In December 1967, the late Russell Ackoff, a celebrated Wharton professor (and a mentor of mine), declared in a classic Management Science article “Management Misinformation Systems,” that managers suffer more from “an overabundance of irrelevant information” than from “the lack of relevant information.”

A bit more recently, Nate Silver in the book The Signal and the Noise asserted that “we face danger whenever information growth outpaces our understanding of how to process it.”

Silver goes on to argue that “if the quantity of information is increasing by 2.5 quintillion bytes per day, the amount of useful information almost certainly isn’t. Most of it is just noise, and the noise is increasing faster than the signal. There are so many hypotheses to test, so many data sets to mine—but a relatively constant amount of objective truth.”

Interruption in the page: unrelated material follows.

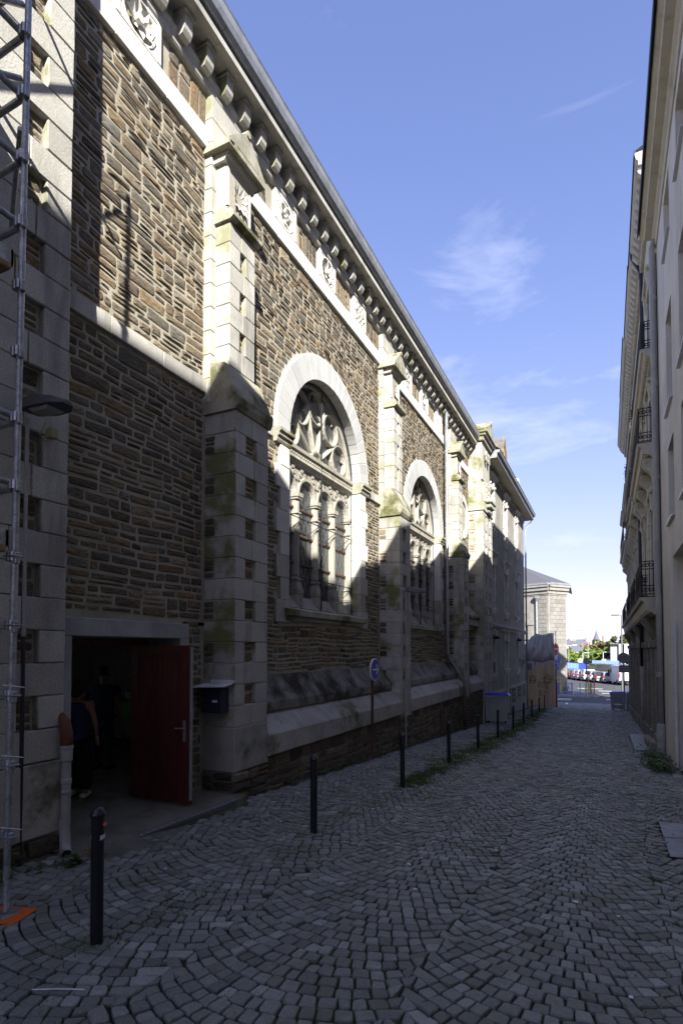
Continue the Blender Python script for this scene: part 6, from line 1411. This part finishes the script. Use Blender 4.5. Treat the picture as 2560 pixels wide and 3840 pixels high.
# --- lamp posts
def lamppost(label, loc, h, d, mat='zinc'):
    r = thing('lamp_post', label, 'lamp post', loc); MB().tube([(0, 0, 0), (0, 0, h)], [.1, .055], 8).build('pole', M[mat], r); MB().tube([(0, 0, h), (d*.6, 0, h+.05)], .035, 6).build('arm', M[mat], r); MB().cbox(min(d*.3, d*1.5), max(d*.3, d*1.5), -.15, .15, h-.03, h+.1, .04).build('lantern', M[mat], r)
lamppost('tall dark lamp post beside the ornate building corner', (1.22, 60, -2.55), 7.75, -.6, 'signback'); lamppost('tall pale lamp post behind the parked cars', (-3.5, 118, -2.55), 8.2, -1.5); lamppost('beige pole at the left of the green trees', (-6.9, 116, -2.55), 5.2, -.1); lamppost('short white lamp post before the trees', (-.9, 128, -2.55), 3.9, .9, 'signwhite'); lamppost('small white lamp post beside the tall pale one', (-4.9, 130, -2.55), 3.7, .9, 'signwhite')
# --- blue footbridge ramp, container, retaining wall
br = thing('blue_ramp', 'blue panelled ramp parapet in front of the trees', 'ramp', (-5.5, 114, -2.55), world=True)
for i in range(9):
    x = -7.0+.55*i; z = -.45-.05*i; MB().cbox(x, x+.53, 113.6, 113.7, z-1.2, z, .01).build('panel', M['paleblue'] if 'paleblue' in M else mk('paleblue', (.14,.22,.55)), br)
for i in range(14):
    x = -3.0+.62*i; MB().cbox(x, x+.6, 126, 126.1, -1.3, -.35, .01).build('panel', M['paleblue'], br)
MB().tube([(-7, 113.5, -.4), (-2.2, 113.5, -.85)], .06, 6).build('handrail', M['iron'], br)
ct = thing('blue_container', 'tall blue corrugated container behind the parked cars', 'container', (-4.1, 106, -2.55)); MB().cbox(-.55, .75, -.6, .6, 0, 2.2, .03).build('box', M['blue'], ct)
for i in range(7): MB().cbox(-.5+.18*i, -.42+.18*i, -.64, -.59, .1, 2.1, .01).build('rib', M['blue'], ct)
MB().lathe([(.02, -.1), (.4, -.08), (.42, 0), (.4, .08), (.02, .1)], n=16).xf(lambda p: (-.3+p[0], -.2+p[2], 2.45+p[1])).build('reel', M['signwhite'], ct)
rw = MB(); rw.add([(-9, 118, -2.55), (10, 100, -2.55), (10, 100, .2), (3.4, 106.4, -.1), (3.0, 106.8, -.6), (-3.0, 112.4, -.9), (-3.1, 112.5, -1.2), (-9, 118, -1.3), (10, 100.4, .2), (3.4, 106.8, -.1), (3.0, 107.2, -.6), (-3, 112.8, -.9), (-9, 118.4, -1.3)], [(0, 1, 2, 3, 4, 5, 6, 7), (3, 2, 8, 9), (5, 4, 10, 11), (7, 6, 11, 12)])
tag(rw.build('retaining_wall', mk('wallgrey', (.11,.105,.095), c2=(.07,.068,.06), ns=.6, streak=.5)), 'dark grey retaining wall behind the parked cars', 'wall')
gb = MB()
for j in range(700): tuft(gb, U(-3.2, -.5), U(121, 125), 3, .3, .5, .05, z=-1.4)
tag(gb.build('verge_grass', M['grass']), 'grass verge above the retaining wall', 'grass')['kind'] = 'stuff'
wb = thing('white_block', 'big white concrete block building beyond the van', 'building', (6, 132, -2.55), world=True)
MB().cbox(2.0, 14, 126, 140, -2.55, 3.0, .05).build('wall', mk('whitewall', (.62,.62,.63), streak=.12), wb); MB().cbox(.45, 1.98, 126.6, 140, -2.55, 2.9, .05).build('side_wing', M['concrete'], wb); MB().cbox(.4, 14.1, 125.9, 140, 3.01, 3.1, .02).build('coping', M['concrete'], wb)
MB().cbox(-1.2, .4, 128, 132, -2.2, -.1, .03).build('annex', M['whitewall'], wb); MB().cbox(-.7, .2, 127.9, 128.0, -1.7, -.9, .01).build('annex_window', M['pane'], wb); MB().cbox(2.3, 3.2, 125.9, 126.02, -1.0, 2.7, .01).build('panel', M['whitewall'], wb)
# --- trees
def tree(label, x, y, z0, top, rx, ry, n, mat, trunk=True, ls=.3):
    r = thing('tree', label, 'tree', (x, y, z0), 'trees beyond the parked cars'); H = top-z0; m = MB()
    cl = [(rng.gauss(0, rx*.45), rng.gauss(0, ry*.4), H*U(.3, .92), U(.45, .95)) for _ in range(22)]
    for i in range(n):
        c = cl[i % len(cl)]; s = min(rx, H*.4)*.42*c[3]; v = Vector((rng.gauss(0, 1), rng.gauss(0, 1), rng.gauss(0, 1))).normalized()*s*U(.6, 1.05)
        p = Vector((c[0], c[1], c[2]))+v; p.z = min(p.z, H-.02); nr = (v.normalized()+Vector((U(-.7, .7), U(-.7, .7), U(-.4, .8)))).normalized(); a = nr.orthogonal().normalized(); b = nr.cross(a); t = U(0, 6.28); a, b = a*math.cos(t)+b*math.sin(t), b*math.cos(t)-a*math.sin(t); k = ls*U(.6, 1.2)
        m.add([tuple(p-a*k), tuple(p-b*k*.5), tuple(p+a*k), tuple(p+b*k*.5)], [(0, 1, 2, 3)], U(0, 1))
    m.build('crown', mat, r)
    t = MB(); t.tube([(0, 0, 0), (.05, 0, H*.35), (.1, .05, H*.7)], [.18, .13, .05], 7)
    for i in range(5): a = i*1.3; t.tube([(.05, 0, H*(.3+.06*i)), (math.cos(a)*rx*.4, math.sin(a)*ry*.4, H*(.55+.06*i))], [.07, .02], 5)
    t.build('trunk', M['bark'], r)
mk('bark', (.1,.08,.06)); M['fol1'] = pm('fresh foliage', (.09,.14,.02), rough=.6, tint=[(.045,.08,.012),(.1,.15,.022),(.15,.19,.03)], bump=0, amp=.2); M['fol2'] = pm('dark foliage', (.04,.07,.02), rough=.6, tint=[(.025,.045,.012),(.05,.08,.02),(.09,.11,.03)], bump=0, amp=.2); M['fol3'] = pm('reddish foliage', (.1,.09,.03), rough=.6, tint=[(.05,.06,.02),(.1,.1,.03),(.16,.09,.03)], bump=0, amp=.2)
TR = [(-10.8, 137, 1.5, 'fol1', 'light green tree at the left beside the stone building'), (-8.3, 138, 2.0, 'fol1', 'light green round tree second from the stone building'), (-5.9, 137, 1.7, 'fol1', 'light green tree behind the blue ramp'), (-3.4, 139, 2.3, 'fol1', 'light green tree behind the tall pale lamp post'), (-1.2, 138, 2.0, 'fol1', 'light green tree left of the white block building'), (1.0, 141, 2.6, 'fol1', 'light green tree partly behind the white block building')]
for x, y, t, mt, lab in TR: tree(lab, x, y, -2.55, t, 2.6, 2.2, 3400, M[mt], ls=.3)
for x, y, t, mt, lab in [(-2.2, 160, 4.0, 'fol3', 'brownish green taller tree above the light green row'), (-.5, 165, 4.6, 'fol2', 'dark green taller tree above the light green row'), (3.4, 158, 5.9, 'fol2', 'tall dark tree rising above the white block building'), (6.0, 160, 5.2, 'fol1', 'green tree top beside the ornate building edge'), (-11.5, 175, 2.4, 'fol3', 'brownish tree far left above the light green row')]: tree(lab, x, y, -2.55, t, 3.0, 2.5, 2600, M[mt], ls=.36)
# --- distant town
mk('townwhite', (.55,.53,.5)); mk('townbrick', (.28,.13,.08)); mk('townroof', (.1,.11,.13)); mk('towncream', (.45,.4,.33))
def townhouse(label, x, y, w, z1, wall, roof='townroof', hip=.5, flat=False):
    r = thing('distant_house', label, 'house', (x, y, -6), 'houses of the distant town', world=True); z0 = -8
    MB().box(x-w/2, x+w/2, y, y+w, z0, z1).build('wall', M[wall], r)
    if not flat:
        m = MB(); t = w*.35; m.add([(x-w/2-.3, y-.3, z1), (x+w/2+.3, y-.3, z1), (x+w/2+.3, y+w+.3, z1), (x-w/2-.3, y+w+.3, z1), (x-w/2*hip, y+w/2, z1+t), (x+w/2*hip, y+w/2, z1+t)], [(0, 1, 5, 4), (1, 2, 5), (2, 3, 4, 5), (3, 0, 4)]); o = m.build('roof', M[roof], r); MB().box(x+w*.3, x+w*.4, y+w*.3, y+w*.42, z1, z1+t+1.2).build('chimney', M['townbrick'], o)
    n = max(2, int(w/2.2))
    for i in range(n):
        for zz in (z1-2.2, z1-5): MB().box(x-w/2+w*(i+.5)/n-.45, x-w/2+w*(i+.5)/n+.45, y-.06, y+.02, zz, zz+1.4).build('window', M['pane'], r)
town = [('white house with slate roof at the left end of the distant skyline', -36, 420, 9, 6.5, 'townwhite'), ('brick house low on the distant skyline at left', -27, 330, 8, 2.4, 'townbrick'), ('cream house beside the small dome on the distant skyline', -25, 430, 8, 5.6, 'towncream'), ('white gabled house in the middle of the distant skyline', -17.5, 420, 10, 5.8, 'townwhite'), ('brick house with dark roof below the white gabled one', -11.5, 300, 9, 1.6, 'townbrick'), ('low slate roofed house at the centre of the distant town', -13.5, 280, 8, 1.2, 'towncream')]
for t in town: townhouse(*t)
townhouse('long white flat block left of the pointed turret', -12.5, 520, 15, 8.0, 'townwhite', flat=True); townhouse('cream house right of the pointed turret', -2.5, 500, 9, 5.2, 'towncream'); townhouse('brick house far left of the distant town', -32, 310, 8, 1.8, 'townbrick')
tu = thing('turret', 'round turret with pointed slate roof on the distant skyline', 'tower', (-8.4, 500, 0)); MB().lathe([(3.0, -8), (3.0, 9.0), (3.3, 9.1)], n=14).build('drum', M['townwhite'], tu); MB().lathe([(3.5, 9.1), (2.2, 11.2), (1.0, 14.5), (.15, 18), (.05, 21)], n=14).build('spire', M['townroof'], tu); MB().box(4.0, 5.4, -1, 1, 4, 13.5).build('chimney', M['townbrick'], tu)
dm = thing('small_dome', 'small dark domed lantern on the distant skyline', 'dome', (-27.6, 470, 0)); MB().lathe([(1.6, -4), (1.6, 7.6)], n=10).build('drum', M['townwhite'], dm); MB().lathe([(1.9, 7.6), (1.7, 9.0), (.8, 10.2), (.15, 10.8), (.06, 15)], n=10).build('cap', M['townroof'], dm)
# ================================================================= PEOPLE AND TABLE in the hall
def skinned(name, J, E_, mat, parent, root=0, sub_=2):
    me = bpy.data.meshes.new(name); me.from_pydata([j[:3] for j in J], E_, []); me.materials.append(mat); o = bpy.data.objects.new(name, me); COL.link(o); o.parent = parent
    md = o.modifiers.new('skin', 'SKIN'); md.use_smooth_shade = True; me.skin_vertices.new() if not me.skin_vertices else None
    for i, j in enumerate(J): me.skin_vertices[0].data[i].radius = (j[3], j[4] if len(j) > 4 else j[3]); me.skin_vertices[0].data[i].use_root = (i == root)
    s = o.modifiers.new('sub', 'SUBSURF'); s.levels = sub_; s.render_levels = sub_; return o
FZ = -.245
def hand(parent, p, d, mat, curl=.4):
    """palm plus five fingers, root at wrist p, pointing along d"""
    d = Vector(d).normalized(); s = d.cross(Vector((0, 1, 0))).normalized(); n = d.cross(s); P = lambda a, b, c: tuple(Vector(p)+d*a+s*b+n*c)
    J = [(*P(0, 0, 0), .028, .02), (*P(.05, 0, 0), .036, .016), (*P(.085, 0, 0), .034, .014)]; E_ = [(0, 1), (1, 2)]
    for k, (b, l) in enumerate(((-.028, .07), (-.009, .08), (.01, .075), (.028, .06))):
        i = len(J); J += [(*P(.09, b, 0), .0095), (*P(.09+l*.5, b*1.1, l*.3*curl), .009), (*P(.09+l*.8, b*1.1, l*.8*curl), .007)]; E_ += [(2, i), (i, i+1), (i+1, i+2)]
    i = len(J); J += [(*P(.03, -.035, .01), .011), (*P(.07, -.055, .02), .0095)]; E_ += [(1, i), (i, i+1)]
    return skinned('hand', J, E_, mat, parent, 0, 1)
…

Our challenge is to move from left to right on the following continuum:

Data → Information → Knowledge → Wisdom

One way to do so is to “x-ray” any argument that is made in a presentation, article, book, website, blog and so on. Towards this end, here’s a simple checklist that I have found helpful with both consulting clients and students:

1. What’s the message? (the idea, concept, thesis)

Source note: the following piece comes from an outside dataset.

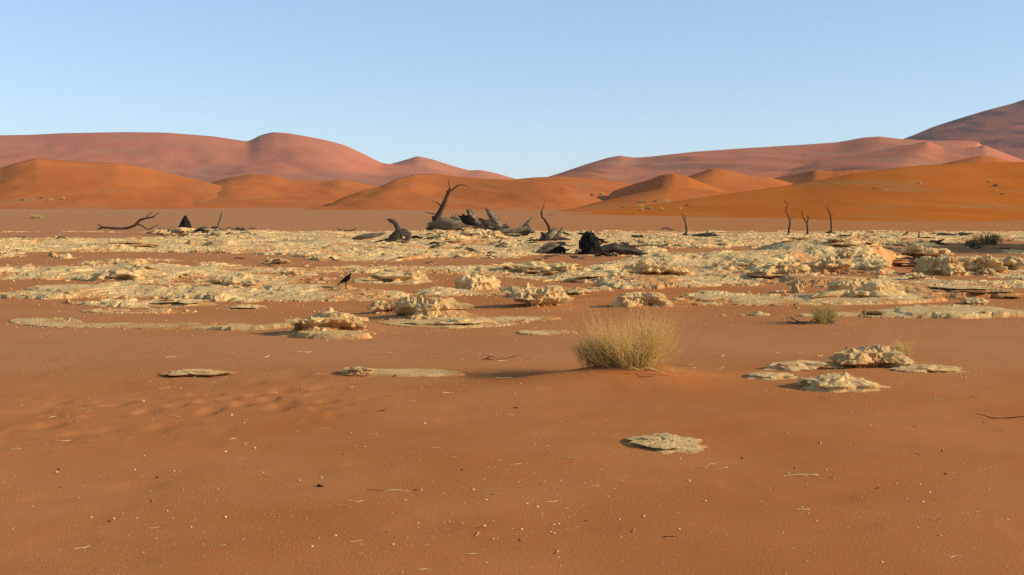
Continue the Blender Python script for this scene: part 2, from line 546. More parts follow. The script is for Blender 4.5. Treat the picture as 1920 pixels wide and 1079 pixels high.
def build_pan():
    nr, nc = 820, 1040
    y = np.exp(np.linspace(math.log(12.0), math.log(142), nr))
    u = np.linspace(-.56, .60, nc)
    X = y[:, None] * u[None]; Y = np.repeat(y[:, None], nc, 1)
    Z = clay_z(X, Y)
    G = ground_z(X, Y)
    up = (Z > G - .03)
    k = up[:-1, :-1] | up[1:, :-1] | up[:-1, 1:] | up[1:, 1:]
    V = np.stack([X, Y, Z], -1).reshape(-1, 3)
    # push the crust's rims outwards a little so that they overhang
    ov = .09 * np.stack([fbm2(X / .25, Y / .3, 2, 5), fbm2(X / .25, Y / .3, 2, 6)], -1).reshape(-1, 2) * np.clip((Z - G) / .2, 0, 1).reshape(-1, 1)
    V[:, :2] += ov
    f = grid_faces(nr, nc, k.ravel())
    V, f, used = compact(V, f)
    print('pan quads', len(f))
    o = put('clay_pan', V, f, M_clay, kind='structure', smooth=False)
    hh = (Z - G).reshape(-1)[used]
    nn = fbm2(X / 1.9, Y / 2.6, 4, 151).reshape(-1)[used]
    du = .85 * sst(.028, .0, hh + .03 * nn) + .6 * sst(.12, .42, nn)
    o.data.attributes.new('dust', 'FLOAT', 'POINT').data.foreach_set('value', np.clip(du, 0, 1).astype(np.float32))
build_pan()

# ------------------------------------------------------------------ SETTING: dunes
DUNE = {}
def smooth_poly(pts, x, w):
    pts = np.asarray(pts, float)
    y = np.interp(x, pts[:, 0], pts[:, 1])
    if w > 0:
        k = np.exp(-np.linspace(-2, 2, 2 * w + 1) ** 2); k /= k.sum()
        y = np.convolve(np.pad(y, w, mode='edge'), k, 'valid')
    return y

def dune(name, crest, foot, m, Yc, Yf, a=1.0, w=3, nt=40, rib=0.0, ribw=60, back=1.0, seed=1, mid=None, step=3.0, shear=70, fade=True, fadep=5):
    """a dune from its crest line down to its foot, with a lee side behind; Yc / Yf: metres to crest and foot (number or polyline over px)"""
    x0, x1 = crest[0][0], crest[-1][0]
    px = np.arange(x0, x1 + step, step)
    cy = smooth_poly(crest, px, w); fy = smooth_poly(foot, px, 6)
    yc = smooth_poly(Yc, px, 8) if isinstance(Yc, list) else np.full(px.shape, float(Yc))
    yf = smooth_poly(Yf, px, 8) if isinstance(Yf, list) else np.full(px.shape, float(Yf))
    cs = smooth_poly(crest, px, 16)
    ycs = smooth_poly(Yc, px, 24) if isinstance(Yc, list) else yc
    t = np.linspace(0, 1, nt) ** .8
    rows, tp = [], []
    for q in t:
        kq = q ** fadep if fade else 1.0
        cr = np.interp(px + shear * (1 - q) * (1 if fade else 0), px, cs) * (1 - kq) + cy * kq
        Y = yf + (ycs * (1 - kq) + yc * kq - yf) * q
        s = q ** a if mid is None else np.interp(q, [0, .5, 1], [0, mid, 1])
        py = fy + (cr - fy) * s
        tp.append((Y, py))
        P = at(px, py, Y)
        if rib:
            P[:, 2] += rib * fbm2(P[:, 0] / ribw + .35 * P[:, 1] / ribw, P[:, 1] / (ribw * 2.2), 3, seed) * math.sin(math.pi * q) ** .7
        rows.append(P)
    C = rows[-1]
    dep = np.maximum(C[:, 2] + 3, 2) * 1.9 * back
    for q in np.linspace(.08, 1, 12):
        P = C.copy()
        k = 1 + dep * q / C[:, 1]
        P[:, 0] *= k; P[:, 1] *= k
        P[:, 2] = C[:, 2] - (C[:, 2] + 3) * q
        rows.append(P)
    V = np.concatenate(rows)
    DUNE[name] = (px, tp)
    return put(name, V, grid_faces(len(rows), len(px)), m, kind='structure')

def on_dune(name, x, y):
    px, tp = DUNE[name]
    i = int(np.argmin(np.abs(px - x)))
    py = np.array([q[1][i] for q in tp]); Y = np.array([q[0][i] for q in tp])
    return at(x, y, float(np.interp(-y, -py, Y)))

M_far = dune_material('far_dune', (.43, .138, .062), (.48, .162, .074), (.33, .170, .095), .012, .50, .72, (1, .5, 2.5))
M_peak = dune_material('far_peak', (.37, .122, .062), (.42, .146, .074), (.13, .066, .052), .016, .46, .62, (1.3, .5, .4))
M_dune = dune_material('orange_dune', (.42, .118, .026), (.48, .142, .034), (.36, .175, .066), .03, .56, .74, (1, .5, 1))
M_slope = dune_material('near_slope', (.42, .112, .014), (.48, .134, .019), (.36, .175, .058), .045, .56, .74, (1, .45, 1))

dune('far_peak_dune', [(1600, 300), (1660, 275), (1690, 262), (1715, 253), (1750, 238), (1800, 222), (1850, 207), (1900, 194), (1920, 187), (1980, 168), (2060, 140), (2200, 110), (2500, 100), (2700, 180), (2900, 330)],
     [(1600, 345), (2200, 340), (2900, 345)], M_peak, 2300, 1500, a=1.25, rib=14, ribw=120, seed=4, step=5)
dune('far_right_dune', [(960, 352), (1000, 340), (1030, 331), (1050, 325), (1100, 308), (1140, 296), (1162, 292), (1175, 294), (1190, 296), (1220, 294), (1300, 285), (1400, 278), (1500, 272), (1570, 267),
      (1620, 258), (1650, 256), (1690, 261), (1740, 264), (1800, 264), (1835, 266), (1850, 285), (1900, 330)],
     [(960, 360), (1200, 358), (1900, 350)], M_far, [(960, 1900), (1500, 1800), (1700, 1700), (1900, 1650)], 900, a=1.1, rib=9, ribw=80, seed=8)
dune('far_right_shoulder_dune', [(1430, 330), (1480, 318), (1540, 302), (1600, 291), (1660, 280), (1720, 269), (1738, 265), (1752, 270), (1768, 276), (1810, 277), (1835, 275), (1846, 272), (1852, 275), (1880, 286), (1920, 301), (2000, 330), (2100, 352)],
     [(1430, 350), (1700, 350), (2100, 360)], M_far, 1300, 800, a=1.1, rib=5, ribw=60, seed=12)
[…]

2. What’s the rationale? (the logic, data, and/or confirming examples)

3. What’s the authority? (the credentials and objectivity of the speaker/writer)

4. What’s new? (the addition to, or synthesis of, existing knowledge; a counterintuitive finding)

5. What’s missing? (precedents, context, alternative perspectives, disconfirming examples, and/or links)

6. What’s your emotional reaction? (your gut feel)

7. What’s the takeaway? (the practical and/or theoretical value—the bottom line or “so what?”

Big Data will play an increasing role in informing management decision-making going forward. But asking qualitative questions such as those above can help to move conversation and choice in the direction of knowledge and wisdom.